TASK BRIEF — Work through the listing below and count the lines that hold "pixels". Answer with the number alone.
───── THE DATA ─────
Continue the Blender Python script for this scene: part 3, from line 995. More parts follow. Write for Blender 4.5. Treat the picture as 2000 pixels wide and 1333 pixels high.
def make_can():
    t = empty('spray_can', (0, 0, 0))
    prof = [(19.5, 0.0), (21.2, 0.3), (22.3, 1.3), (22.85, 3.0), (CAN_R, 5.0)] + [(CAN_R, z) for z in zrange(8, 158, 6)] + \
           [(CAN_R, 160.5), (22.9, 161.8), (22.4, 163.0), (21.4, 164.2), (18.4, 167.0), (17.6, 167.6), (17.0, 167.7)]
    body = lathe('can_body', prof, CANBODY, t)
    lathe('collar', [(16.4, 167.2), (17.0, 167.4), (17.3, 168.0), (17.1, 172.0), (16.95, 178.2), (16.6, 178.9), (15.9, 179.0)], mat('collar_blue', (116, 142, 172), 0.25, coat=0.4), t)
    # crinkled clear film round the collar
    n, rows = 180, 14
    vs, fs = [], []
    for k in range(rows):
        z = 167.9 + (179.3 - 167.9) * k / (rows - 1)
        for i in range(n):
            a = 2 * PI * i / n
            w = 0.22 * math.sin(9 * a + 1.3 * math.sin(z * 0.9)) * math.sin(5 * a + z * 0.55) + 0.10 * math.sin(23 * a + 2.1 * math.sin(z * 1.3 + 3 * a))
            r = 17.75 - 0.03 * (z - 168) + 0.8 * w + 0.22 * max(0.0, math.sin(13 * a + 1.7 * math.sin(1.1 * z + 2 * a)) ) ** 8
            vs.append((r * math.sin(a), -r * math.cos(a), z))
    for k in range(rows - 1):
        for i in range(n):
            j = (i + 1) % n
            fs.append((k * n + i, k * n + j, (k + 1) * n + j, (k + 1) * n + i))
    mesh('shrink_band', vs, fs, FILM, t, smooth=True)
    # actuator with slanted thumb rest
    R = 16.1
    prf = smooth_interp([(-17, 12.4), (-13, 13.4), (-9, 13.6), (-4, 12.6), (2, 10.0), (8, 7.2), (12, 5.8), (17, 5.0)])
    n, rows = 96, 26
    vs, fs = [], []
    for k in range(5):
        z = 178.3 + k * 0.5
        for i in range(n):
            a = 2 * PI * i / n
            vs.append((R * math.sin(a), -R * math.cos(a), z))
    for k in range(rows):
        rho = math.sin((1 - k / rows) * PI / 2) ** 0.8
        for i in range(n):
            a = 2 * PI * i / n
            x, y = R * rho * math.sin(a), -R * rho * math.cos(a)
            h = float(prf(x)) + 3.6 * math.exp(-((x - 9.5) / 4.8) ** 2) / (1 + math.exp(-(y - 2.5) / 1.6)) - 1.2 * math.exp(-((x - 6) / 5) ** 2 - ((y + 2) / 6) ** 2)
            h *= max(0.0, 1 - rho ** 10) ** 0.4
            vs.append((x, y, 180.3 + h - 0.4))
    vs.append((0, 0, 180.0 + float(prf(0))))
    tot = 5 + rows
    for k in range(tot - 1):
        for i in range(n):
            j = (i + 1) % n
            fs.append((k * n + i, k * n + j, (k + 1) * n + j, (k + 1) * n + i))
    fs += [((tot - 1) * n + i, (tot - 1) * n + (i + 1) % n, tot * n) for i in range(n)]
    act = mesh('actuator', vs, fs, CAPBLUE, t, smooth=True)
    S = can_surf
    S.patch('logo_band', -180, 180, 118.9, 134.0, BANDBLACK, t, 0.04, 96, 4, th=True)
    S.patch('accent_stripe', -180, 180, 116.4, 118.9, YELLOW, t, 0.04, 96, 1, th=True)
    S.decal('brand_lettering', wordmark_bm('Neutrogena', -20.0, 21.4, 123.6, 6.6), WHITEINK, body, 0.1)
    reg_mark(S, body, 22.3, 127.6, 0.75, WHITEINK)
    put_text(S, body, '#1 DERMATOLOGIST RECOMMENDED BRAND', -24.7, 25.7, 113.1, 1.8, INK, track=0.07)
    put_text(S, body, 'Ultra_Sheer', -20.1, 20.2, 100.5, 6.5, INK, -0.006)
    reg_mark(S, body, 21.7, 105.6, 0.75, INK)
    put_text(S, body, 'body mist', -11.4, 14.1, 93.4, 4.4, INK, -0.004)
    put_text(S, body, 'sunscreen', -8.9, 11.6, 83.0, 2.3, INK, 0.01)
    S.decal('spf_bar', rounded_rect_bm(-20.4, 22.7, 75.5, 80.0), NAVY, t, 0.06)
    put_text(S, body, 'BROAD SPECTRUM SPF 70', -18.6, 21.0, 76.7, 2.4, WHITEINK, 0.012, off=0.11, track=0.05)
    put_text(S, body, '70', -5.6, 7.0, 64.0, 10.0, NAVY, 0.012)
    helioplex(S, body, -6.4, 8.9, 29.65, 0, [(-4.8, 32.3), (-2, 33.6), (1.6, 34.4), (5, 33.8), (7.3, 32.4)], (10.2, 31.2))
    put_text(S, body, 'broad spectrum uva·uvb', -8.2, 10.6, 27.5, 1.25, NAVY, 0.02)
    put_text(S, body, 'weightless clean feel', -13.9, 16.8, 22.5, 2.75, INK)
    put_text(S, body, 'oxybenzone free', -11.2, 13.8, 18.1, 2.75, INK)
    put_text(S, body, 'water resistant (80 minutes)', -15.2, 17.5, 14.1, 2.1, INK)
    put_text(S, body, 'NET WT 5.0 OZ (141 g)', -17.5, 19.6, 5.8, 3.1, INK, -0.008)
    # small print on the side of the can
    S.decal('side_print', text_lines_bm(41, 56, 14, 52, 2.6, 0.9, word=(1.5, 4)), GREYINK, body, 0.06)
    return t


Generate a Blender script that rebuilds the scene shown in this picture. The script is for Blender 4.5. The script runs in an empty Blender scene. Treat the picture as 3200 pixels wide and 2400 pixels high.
─────
FINAL RESULT — 2